• _The task_
Keep only the lines of the data below that contain "empty", and copy them.

• _Supplied records_

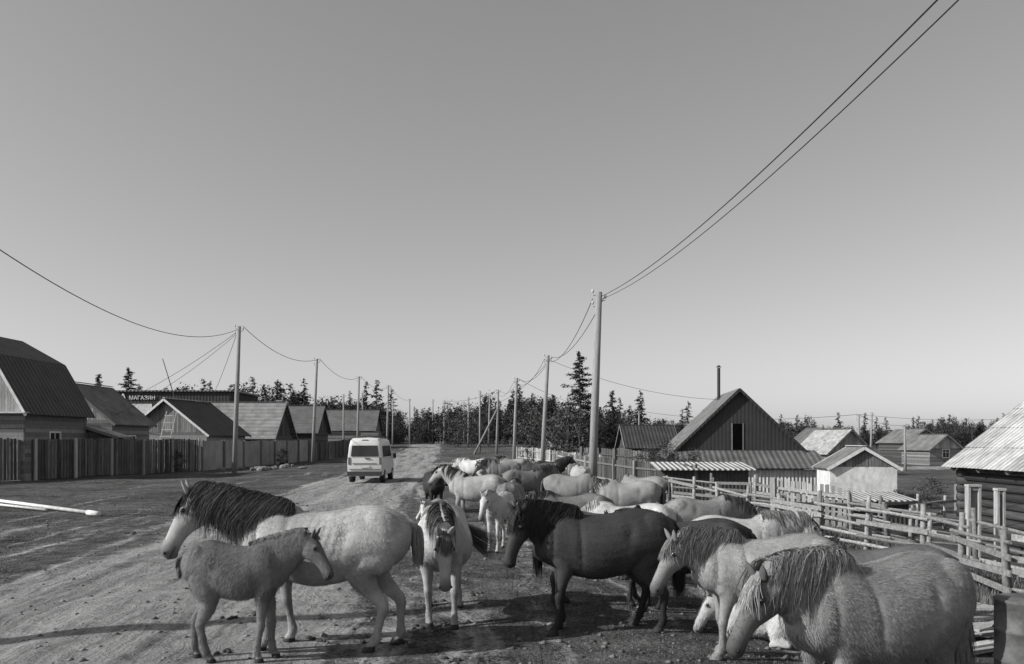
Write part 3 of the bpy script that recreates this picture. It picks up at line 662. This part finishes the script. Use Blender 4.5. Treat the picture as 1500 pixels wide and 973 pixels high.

--

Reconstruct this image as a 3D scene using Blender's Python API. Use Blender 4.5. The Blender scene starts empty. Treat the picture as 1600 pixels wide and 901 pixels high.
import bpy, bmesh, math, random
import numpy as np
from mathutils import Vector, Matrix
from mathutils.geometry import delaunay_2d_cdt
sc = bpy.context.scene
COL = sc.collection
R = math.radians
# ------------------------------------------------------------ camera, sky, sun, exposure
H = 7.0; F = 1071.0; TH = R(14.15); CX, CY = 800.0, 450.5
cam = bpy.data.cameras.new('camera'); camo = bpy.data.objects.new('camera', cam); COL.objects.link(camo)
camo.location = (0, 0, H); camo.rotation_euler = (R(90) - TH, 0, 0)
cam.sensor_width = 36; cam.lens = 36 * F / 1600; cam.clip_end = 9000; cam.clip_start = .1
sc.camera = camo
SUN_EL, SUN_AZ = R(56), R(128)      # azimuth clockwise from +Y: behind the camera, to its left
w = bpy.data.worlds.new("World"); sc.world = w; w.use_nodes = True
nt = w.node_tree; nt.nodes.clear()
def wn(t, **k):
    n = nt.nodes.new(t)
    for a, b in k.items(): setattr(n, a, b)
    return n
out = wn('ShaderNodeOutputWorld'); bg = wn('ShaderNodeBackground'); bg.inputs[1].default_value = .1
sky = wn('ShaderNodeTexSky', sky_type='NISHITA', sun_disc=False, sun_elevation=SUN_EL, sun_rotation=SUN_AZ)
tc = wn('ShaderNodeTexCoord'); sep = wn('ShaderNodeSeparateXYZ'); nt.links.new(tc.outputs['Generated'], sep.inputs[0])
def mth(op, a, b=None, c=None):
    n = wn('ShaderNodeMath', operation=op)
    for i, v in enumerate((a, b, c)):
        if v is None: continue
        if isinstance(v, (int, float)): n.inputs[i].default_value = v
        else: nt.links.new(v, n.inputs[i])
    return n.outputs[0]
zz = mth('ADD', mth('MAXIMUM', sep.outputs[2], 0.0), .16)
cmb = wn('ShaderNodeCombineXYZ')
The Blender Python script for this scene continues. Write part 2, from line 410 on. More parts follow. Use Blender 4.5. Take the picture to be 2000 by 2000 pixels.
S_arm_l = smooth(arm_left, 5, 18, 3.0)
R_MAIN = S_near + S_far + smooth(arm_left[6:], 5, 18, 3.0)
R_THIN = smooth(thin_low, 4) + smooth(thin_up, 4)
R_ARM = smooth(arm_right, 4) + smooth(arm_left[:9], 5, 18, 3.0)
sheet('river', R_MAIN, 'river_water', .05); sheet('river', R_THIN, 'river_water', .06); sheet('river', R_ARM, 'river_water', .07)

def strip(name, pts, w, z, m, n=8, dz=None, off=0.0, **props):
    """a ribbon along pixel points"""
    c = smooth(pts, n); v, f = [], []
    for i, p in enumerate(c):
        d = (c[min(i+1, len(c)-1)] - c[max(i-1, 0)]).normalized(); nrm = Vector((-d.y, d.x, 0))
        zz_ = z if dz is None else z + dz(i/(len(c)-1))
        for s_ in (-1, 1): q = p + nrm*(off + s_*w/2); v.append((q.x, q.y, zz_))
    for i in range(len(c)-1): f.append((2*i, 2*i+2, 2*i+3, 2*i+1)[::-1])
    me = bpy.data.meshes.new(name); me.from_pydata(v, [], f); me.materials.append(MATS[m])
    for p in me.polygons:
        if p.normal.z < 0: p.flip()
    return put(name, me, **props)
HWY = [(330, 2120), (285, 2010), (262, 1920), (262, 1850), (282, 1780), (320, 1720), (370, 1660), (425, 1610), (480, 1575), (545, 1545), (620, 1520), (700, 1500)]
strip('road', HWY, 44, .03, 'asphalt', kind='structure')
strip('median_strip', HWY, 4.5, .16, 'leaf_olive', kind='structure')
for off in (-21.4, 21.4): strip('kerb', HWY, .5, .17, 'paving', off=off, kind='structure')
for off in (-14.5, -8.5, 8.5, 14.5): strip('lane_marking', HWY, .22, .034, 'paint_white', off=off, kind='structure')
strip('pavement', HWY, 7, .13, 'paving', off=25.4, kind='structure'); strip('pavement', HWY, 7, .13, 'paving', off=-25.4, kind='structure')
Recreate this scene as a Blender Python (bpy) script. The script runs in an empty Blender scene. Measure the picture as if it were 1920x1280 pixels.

• _Output for this task_
Reconstruct this image as a 3D scene using Blender's Python API. Use Blender 4.5. The Blender scene starts empty. Treat the picture as 1600 pixels wide and 901 pixels high.
Recreate this scene as a Blender Python (bpy) script. The script runs in an empty Blender scene. Measure the picture as if it were 1920x1280 pixels.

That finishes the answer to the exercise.